Exploring the mappings

The notes from Sensory Percussion are simply their default (C1 — A1) and those correspond to the sounds in the Ableton drum racks, but each channel is also sending eight CC knobs to the Macro knobs on the Instrument Racks in Ableton.

A screenshot of controllers, notes, and CC knobs in Sensory Percussion
The controllers, notes, and CC knobs in Sensory Percussion
A screenshot of an Ableton Live instrument rack that is controlled by Sensory Percussion
A Live instrument rack that is controlled by Sensory Percussion

The CC knobs in Sensory Percussion are assigned to the Instrument Rack Macro Knobs on each channel in Live. The first two macro knobs are controlled by velocity and speed, the next three are governed by timbre (for Drums 1, 2, and 3 there are Center-to-Edge, Rim Shoulder-to-Rim Tip, Rimshot Center-to-Rimshot Edge, and Edge-to-Damped Edge Macro knobs, and for Drum 4 there is Open-to-Closed, Rim Shoulder-to-Rim Tip, Open-to-Rim Tip, and a Rim Tip velocity button). The final two macro knobs on each channel respond to the velocity and speed of the whole kit.

You can see a list of all of the MIDI mappings by clicking on the MIDI button in the top right corner of Live.

A screenshot of the MIDI select mode in Ableton Live
What you see when you select "MIDI\” in the top right corner of Live's UI.

You can add even more mappings from this view by selecting a parameter, paging over to Sensory Percussion, and then manipulating a knob to trigger a MIDI message: you'll see your new mapping appear in the list on the left of the screen.

Each parameter that is being controlled by a Macrohas a green dot next to it — you can right click the parameter to see what it is mapped to and you can map it to something else if you want.

A screenshot of Ableton Live
Right-click a parameter marked with a green dot to see where it is mapped.

You can also see a list of all internal control mappings of each drum or instrument rack by selecting the map button. You can change the range of each parameter mapping here, as well.

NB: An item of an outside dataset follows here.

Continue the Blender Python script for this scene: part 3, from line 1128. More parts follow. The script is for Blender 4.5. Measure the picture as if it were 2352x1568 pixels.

A screenshot of the Ableton Midi Map area
Click on \“Map\” in the instrument rack to see what the Macro Knobs are controlling

Most of the mappings are straightforward and utilize similar techniques that we use inside Sensory Percussion when we design our internal presets, but in this template those techniques are transposed to the Ableton Live environment.

The one mapping that may be hard to follow is we have assigned the Rim Tip of Drum 4 (CC knob 5 on channel 4) to control the chain selector of each instrument rack.

A screenshot of Ableton Live
CC 5 on Channel 4 (a rim tip velocity controller in Sensory Percussion) controls the chain selector on all of the instrument racks.

In Sensory Percussion we have set the controller assigned to that knob to toggle button mode so that it switches between 0 and 127 every time it is activated. There are two drum racks encapsulated in the instrument rack on each channel in the template so the chain selector toggles between each drum rack when you strike the rim tip of Drum 4.

You can disable this behavior in a number of ways, but it might be easiest just to delete any drum racks you don't wish to play and then expand the blue-purple bar in the chain selector to full range.

A screenshot of an Ableton Live drum rack
Delete one of the Drum Racks and expand the bar to the full range if you don't want to switch kits with the rim tip of Drum 4.

If you want to layer in a Sensory Percussion kit, it's as easy as copying the MIDI-to-Ableton-Template kit and “pasting-only-midi” over a kit in Sensory. All of the CC and note mappings will be pasted over the new kit.

A screenshot of the new Sensory Percussion paste only midi option
Paste the MIDI of the MIDI template over a Sensory Percussion kit to simultaneously play a Sensory Percussion kit with sounds from Live.


Use this template to control the sounds of Ableton with Sensory Percussion and explore mapping MIDI to parameters. Feel free to share any cool alterations to this template or other templates you have created in the forum.